In che modo questa ricerca su diversi periodi storici ha condizionato il tuo sguardo sul presente?
Mentre scrivevo di suprematisti bianchi nel 1850 nella Ferrovia sotterranea non mi aspettavo che avremmo avuto un presidente suprematista come Donald Trump. Le cose cambiano e non cambiano mai. I cacciatori di schiavi che fermano le persone – libere e non – nella Ferrovia sotterranea, i giovani di colore che tuttora vengono fermati e interrogati dalla polizia: c’è un continuum tra i cacciatori di schiavi e gli ufficiali di polizia bianchi oggi. Sono diverse manifestazioni di uno stesso problema, di un comportamento, nel corso del tempo.
Ho letto che tuo padre voleva che tu imparassi il francese per avere un posto in cui scappare in caso fosse scoppiata una guerra razziale.

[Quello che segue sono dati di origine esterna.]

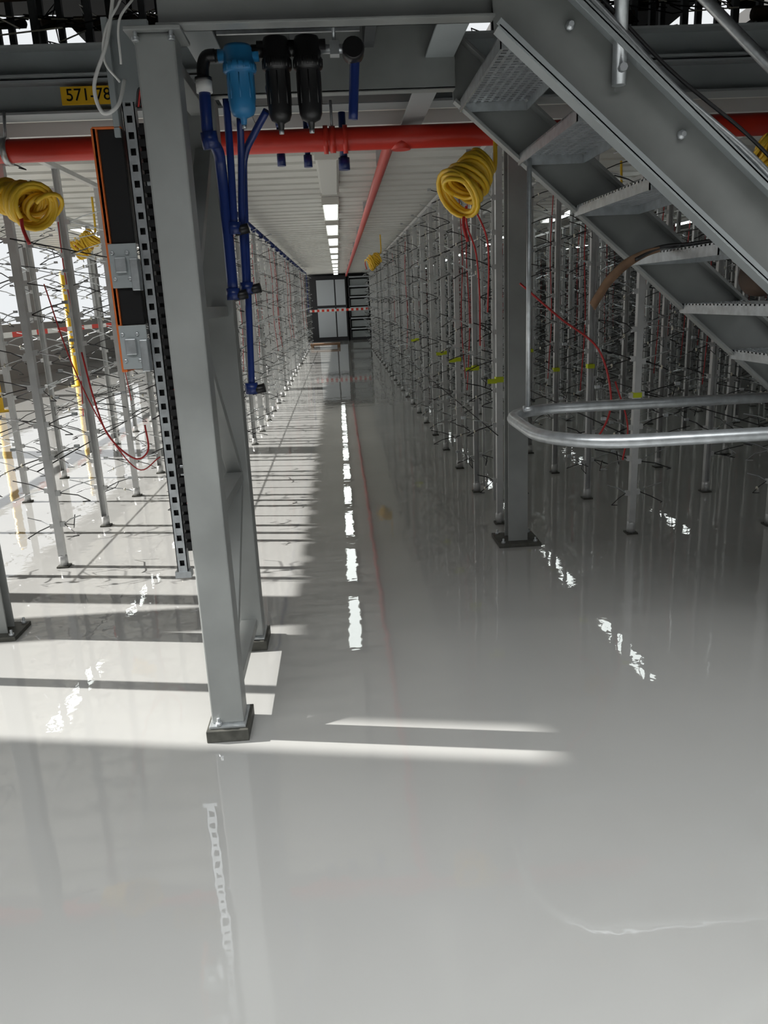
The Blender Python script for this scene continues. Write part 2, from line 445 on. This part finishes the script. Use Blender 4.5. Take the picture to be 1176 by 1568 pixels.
b.box(-.776,-.756,Yd-.03,Yd+.10,1.29,2.08,'orange')
b.obj('drive_modules',cdv,.003)
b=B()
for z0,z1 in((1.575,1.72),(1.30,1.45)):
    b.box(-.768,-.672,Yd-.035,Yd-.029,z0,z1,'beam'); b.box(-.70,-.672,Yd-.045,Yd+.0,z0-.01,z1-.05,'galv')
    for zz in(z0+.03,z1-.03):
        for xx in(-.755,-.705): b.lathe((xx,Yd-.035,zz),[(.007,0),(.007,-.008)],'galv',8,'Y')
    b.box(-.748,-.71,Yd-.05,Yd-.035,z0+.05,z1-.045,'galv')
b.obj('brackets',cdv,.003)
b=B(); b.box(-.70,-.56,Yd-.0,Yd+.02,2.16,2.40,'beam'); b.box(-.70,-.68,Yd-.03,Yd+.03,2.05,2.40,'beam')
b.box(-.62,-.54,2.86,2.90,1.90,1.94,'galv'); b.box(-.62,-.54,2.86,2.90,.9,.94,'galv')
b.obj('mounting_arm',cdv,.002)
b=B()
b.tube(spline([(-.60,2.72,2.62),(-.62,2.72,2.45),(-.66,2.72,2.30),(-.715,2.72,2.18),(-.70,2.72,2.10),(-.65,2.72,2.12),(-.63,2.76,2.2)],8),.006,'white',8)
b.tube(spline([(-.56,2.72,2.62),(-.59,2.72,2.44),(-.66,2.72,2.33),(-.68,2.74,2.25),(-.65,2.78,2.2)],8),.004,'white',8)
b.tube(spline([(-.52,2.74,2.62),(-.55,2.74,2.45),(-.62,2.74,2.36),(-.64,2.78,2.25)],8),.004,'white',8)
for j in range(5):
    b.tube(spline([(-.62+.006*j,2.84,2.14),(-.60+.01*j,2.82,2.19+.01*j),(-.575+.006*j,2.84,2.15),(-.585+.004*j,2.86,2.0)],6),.0035,'hred' if j%2 else 'wire',6)
for j in range(9):
    zz=.8+j*.14; b.tube(spline([(-.60,2.83,zz),(-.575,2.82,zz+.03),(-.57,2.84,zz-.04)],5),.0035,'hred' if j%3==0 else 'wire',6)
b.obj('cables',cdv)

# ---------------------------------------------------------------- creel racks
def creel_post(seed):
    rnd=random.Random(seed); b=B()
    b.box(-.02,.02,-.02,-.017,.012,2.40,'rack'); b.box(-.02,-.017,-.017,.02,.012,2.40,'rack'); b.box(.017,.02,-.017,.02,.012,2.40,'rack')
    b.box(-.035,.035,-.035,.035,0,.010,'base'); b.lathe((0,0,.010),[(.028,0),(.028,.06),(.02,.07)],'rack',8)
    z=.28
    while z<2.3:
        for sx in(-1,1):
            if rnd.random()<.12: continue
            dz=rnd.uniform(-.02,.02); dy=rnd.uniform(-.045,.045); L=rnd.uniform(.15,.25)
            b.box(sx*.018 if sx>0 else -.045,.045 if sx>0 else -.018,-.012,.012,z+dz-.015,z+dz+.015,'rack')
            b.tube([(sx*.04,0,z+dz),(sx*L*.55,dy,z+dz+.035),(sx*L,dy*1.6,z+dz+.06)],.0032,'galv' if rnd.random()<.55 else 'wire',4)
            b.tube([(sx*.04,0,z+dz),(sx*L*.6,dy-.03,z+dz-.02),(sx*L*.95,dy-.07,z+dz-.05),(sx*L*.8,dy-.1,z+dz-.045)],.0032,'galv' if rnd.random()<.25 else 'wire',4)
            if rnd.random()<.5: b.tube([(sx*L*.6,dy,z+dz+.036),(sx*L*.62,dy+.10,z+dz+.02),(sx*L*.3,dy+.13,z+dz+.0)],.003,'galv' if rnd.random()<.5 else 'wire',4)
            if rnd.random()<.5:
                p=(sx*L*.72,dy-.04,z+dz-.03); b.lathe(p,[(.010,-.004),(.013,0),(.010,.004)],'cream',8,'X')
            if rnd.random()<.4:
                b.box(sx*L-.014,sx*L+.014,dy*1.6-.01,dy*1.6+.01,z+dz+.052,z+dz+.07,'galv')
            if rnd.random()<.2:
                b.tube([(sx*.04,0,z+dz),(sx*.07,.08,z+dz-.03),(sx*.05,.12,z+dz-.06),(sx*.06,.14,z+dz+.02)],.003,'wire',4)
        z+=.2
    if seed%2:
        b.tube(spline([(.03,-.03,2.3),(.05,-.04,1.8),(.03,-.05,1.3),(.06,-.03,.8)],4),.004,'hred',5)
    return b.mesh('creel_post_mesh')
variants=[creel_post(i) for i in range(6)]
rows=[(1.01,5.02,.9,23),(1.77,4.63,.9,24),(2.67,4.63,.9,24),(3.45,5.0,.9,22),(4.35,4.8,.9,20),(5.12,5.0,.9,18),(6.0,4.8,.9,16),(6.8,5.0,.9,14),(7.7,5.0,.9,14),
      (-1.01,5.02,.9,23),(-1.77,4.63,.9,24),(-2.67,4.63,.9,24)]
for x,ys,dy,n in rows:
    e=empty('yarn_creel_rack')
    for i in range(n):
        o=bpy.data.objects.new('post',random.choice(variants)); COL.objects.link(o); o.parent=e
        o.location=(x,ys+dy*i,0); o.rotation_euler=(0,0,0 if i==0 else random.choice((0,math.pi)))
    b=B(); y0,y1=ys-.1,ys+dy*(n-1)+.1
    b.box(x-.02,x+.02,y0,y1,2.40,2.43,'rack')
    b.tube([(x+.03,y0,1.9),(x+.03,y1,1.9)],.004,'wire',5)
    b.tube([(x-.03,y0,.62),(x-.03,y1,.62)],.004,'wire',5)
    b.obj('rails',e)
    if abs(x)<1.5:
        b=B(); xx=x+.09 if x>0 else x-.09
        for i in range(44):
            y=5.2+.45*i; b.box(xx-.009,xx+.009,y-.009,y+.009,0,2.42,'rack')
        b.obj('uprights',e)
    if x==-1.01:
        b=B(); b.tube([(-.93,4.8,2.36),(-.93,25,2.36),(-.93,25.2,2.3),(-.93,25.2,1.2)],.02,'bpipe',10)
        for i in range(22): b.tube([(-.93,5+i*.92,2.34),(-.93,5.1+i*.92,2.34)],.03,'bpipe',8)
        b.obj('compressed_air_pipe',e)
    if x==1.01:
        b=B()
        for i,y in enumerate((5.02,5.92,6.82,7.72,10.42)):
            b.box(.985,1.035,y-.025,y+.025,.95,.985,'tapey'); b.box(.93,.99,y-.03,y-.028,.945,.975,'tapey')
        b.obj('marker_tape',e)
    if x==1.77:
        b=B()
        for i in range(4):
            y=4.63+.9*i; zz=.86+.1*(i%2); b.box(1.745,1.795,y-.024,y+.024,zz,zz+.03,'tapey')
        b.obj('marker_tape',e)

# coiled hoses
def hose(b,p,r=.006,k='hred'): b.tube(spline(p,8),r,k,7)
def coil(c,ax,L,r,turns,tr=.010,k='yellow',seed=1,inner=True):
    rnd=random.Random(seed); ax=Vector(ax).normalized(); a=ax.orthogonal().normalized(); d=ax.cross(a); pts=[]
    N=turns*18; ph=[rnd.uniform(0,6.28) for _ in range(4)]
    for i in range(N+1):
        t=i/N; an=2*math.pi*turns*t
        rr=r*(.88+.10*math.sin(t*19+ph[0])+.06*math.sin(an*.5+ph[1]))*(1-.38*t)
        tt=t+.04*math.sin(t*40+ph[1])
        s=(tt-.5)*L+.02*math.sin(an+ph[2]+t*8)+.008*math.sin(t*33+ph[3])
        pts.append(Vector(c)+ax*s+a*math.cos(an)*rr+d*math.sin(an)*rr)
    b=B(); b.tube(pts,tr,k,7)
    if inner:
        q=[]; n2=8*18; ax2=(ax+a*.35+d*.25).normalized()
        for i in range(n2+1):
            t=i/n2; an=2*math.pi*8*t+1
            rr=r*(.62+.12*math.sin(an*.37+ph[2]))
            q.append(Vector(c)+ax2*((t-.62)*L*.9)+a*math.cos(an)*rr+d*math.sin(an)*rr*.85+ax*.03*math.sin(an+2))
        b.tube(q,tr,k,7)
    e=pts[-1]; b.tube(spline([e,e+Vector((.03,0,.04)),Vector((e.x+.03,e.y+.03,2.49))],5),tr,k,7)
    b.tube(spline([pts[0],pts[0]+Vector((0,0,-.05)),pts[0]+Vector((.02,0,-.12))],4),tr*.8,'hred',7)
    return b
b=coil((.69,4.15,2.06),(.55,.35,.6),.24,.125,22,.011,seed=1)
hose(b,[(.67,4.15,1.93),(.70,4.3,1.85),(.78,4.5,1.72),(.85,4.8,1.5),(.85,4.8,1.2)],.005)
hose(b,[(.71,4.15,1.93),(.80,4.3,1.8),(.86,4.55,1.66),(.88,4.7,1.4)],.005)
b.obj('coiled_air_hose')
coil((-1.53,4.15,2.04),(-.75,.5,.3),.28,.11,24,.011,seed=2).obj('coiled_air_hose')
coil((2.25,4.20,2.12),(-.6,0,.6),.16,.10,15,seed=3).obj('coiled_air_hose')
coil((2.22,6.6,2.12),(.9,0,.1),.22,.09,16,seed=4).obj('coiled_air_hose')
coil((.62,13,2.10),(.8,0,.5),.2,.12,14,seed=5).obj('coiled_air_hose')
coil((-2.22,7.5,2.1),(.8,0,.5),.2,.10,14,seed=6).obj('coiled_air_hose')
b=B()
hose(b,[(.98,4.3,1.55),(1.20,4.3,1.36),(1.42,4.3,1.18),(1.50,4.3,.9),(1.45,4.3,.72),(1.36,4.3,.66)])
hose(b,[(1.52,4.3,1.0),(1.60,4.3,.75),(1.58,4.3,.55)],.005)
b.obj('air_hose')
b=B()
hose(b,[(-1.36,4.25,1.3),(-1.33,4.25,1.05),(-1.28,4.25,.85),(-1.16,4.25,.72),(-1.08,4.25,.76),(-1.08,4.25,.9)],.005)
hose(b,[(-1.5,4.25,1.65),(-1.42,4.25,1.25),(-1.30,4.25,.9),(-1.15,4.25,.66),(-1.02,4.25,.72)],.0035)
b.obj('air_hose')

# ---------------------------------------------------------------- upper level creel
b=B()
for X in [-4,-3.4,-2.8,-2.2,-1.9,-1.6,-1.3,-1.0,1.2,1.5,1.8,2.1,2.4,2.8,3.4,4.0]:
    for Y in(5.0,5.5,6.1):
        b.box(X-.018,X+.018,Y-.018,Y+.018,2.805,4.4,'greyd')
        for z in(2.98,3.18,3.38,3.6,3.8):
            r=.030+.012*random.random(); dx=random.uniform(-.05,.05)
            if random.random()<.5:
                b.lathe((X+.05+dx,Y-.1,z),[(.012,0),(r*.8,.005),(r,.02),(r*.9,.22),(.012,.23)],'bob' if random.random()<.9 else 'cream',12,'X')
            for q in range(3): b.tube([(X,Y,z+.05),(X+random.uniform(-.3,.3),Y-.1,z+random.uniform(-.05,.12)),(X+random.uniform(-.3,.3),Y-.2,z)],.004,'wire' if q else 'cream',4)
b.obj('upper_yarn_creel')
b=B()
b.tube([(-5,4.75,2.87),(8,4.75,2.87)],.02,'galv',8)
b.obj('upper_toe_rail')

# ---------------------------------------------------------------- aisle end
e=empty('electrical_cabinet')
b=B(); b.box(-1.05,.35,31.3,31.9,0,2.45,'dark')
b.box(-.80,-.12,31.26,31.3,.15,1.25,'cab'); b.box(-.80,-.12,31.26,31.3,1.35,2.3,'cab'); b.box(-.07,.30,31.26,31.3,.15,1.25,'cab'); b.box(-.07,.30,31.26,31.3,1.35,2.3,'cab')
b.obj('body',e)
b=B(); b.box(.42,1.3,31.4,31.9,0,.1,'dark')
for z in(.4,.8,1.2,1.6,2.0,2.35): b.box(.42,1.3,31.35,31.9,z,z+.05,'cab'); b.box(.5,1.2,31.45,31.8,z-.3,z-.06,'beam')
for x in(.42,1.26): b.box(x,x+.05,31.35,31.9,0,2.45,'dark')
b.obj('storage_shelf')
b=B()
for i in range(24):
    x=-1.0+i*.085; b.box(x,x+.085,28.0,28.01,1.16,1.24,'red' if i%2 else 'white')
b.obj('barrier_tape')
b=B(); b.box(-1.0,0,26.8,27.3,.08,.14,'strap'); b.box(-1.0,-.9,26.8,27.3,0,.08,'strap'); b.box(-.1,0,26.8,27.3,0,.08,'strap'); b.obj('wooden_pallet')
b=B()
for i in range(40):
    y=5+i*.5; b.box(-5.01,-5.0,y,y+.5,1.18,1.26,'red' if i%2 else 'white')
b.obj('barrier_tape')
b=B()
for y in(9,13,17): b.lathe((-5.6,y,0),[(.15,0),(.15,.02),(.07,.02),(.07,2.3),(.05,2.33)],'label',16)
b.obj('safety_bollard')

# ---------------------------------------------------------------- light
w=bpy.data.worlds.new('world'); scene.world=w; w.use_nodes=True
bg=w.node_tree.nodes['Background']; bg.inputs['Color'].default_value=(.95,.98,1.0,1); bg.inputs['Strength'].default_value=.9
sd=bpy.data.lights.new('sun','SUN'); sd.energy=11.5; sd.angle=math.radians(.48); sd.color=(1,.97,.92)
so=bpy.data.objects.new('sun',sd); COL.objects.link(so)
d=Vector((1,SUNY,-TAN)); so.rotation_euler=d.to_track_quat('-Z','Y').to_euler()
so.location=(-10,5,8)
# added overhead fill light, brightens the foreground floor
sk=bpy.data.lights.new('foreground_fill_light','AREA'); sk.shape='RECTANGLE'; sk.size=9; sk.size_y=2.2; sk.energy=350; sk.color=(.99,1,.99)
sk.spread=math.radians(135)
ko=bpy.data.objects.new('foreground_fill_light',sk); COL.objects.link(ko); ko.location=(.3,-.55,3.4)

È vero, ma era più uno scherzo. Non facevamo scorte di provviste e cose così. Ma mio padre è cresciuto negli anni Quaranta e Cinquanta, aveva una visione molto diversa del progresso storico, c’era qualcosa di paranoico, apocalittico, nel suo modo di pensare che ovviamente ha attecchito in modi diversi e a diversi livelli su di me e i miei fratelli. Ma non siamo messi così male.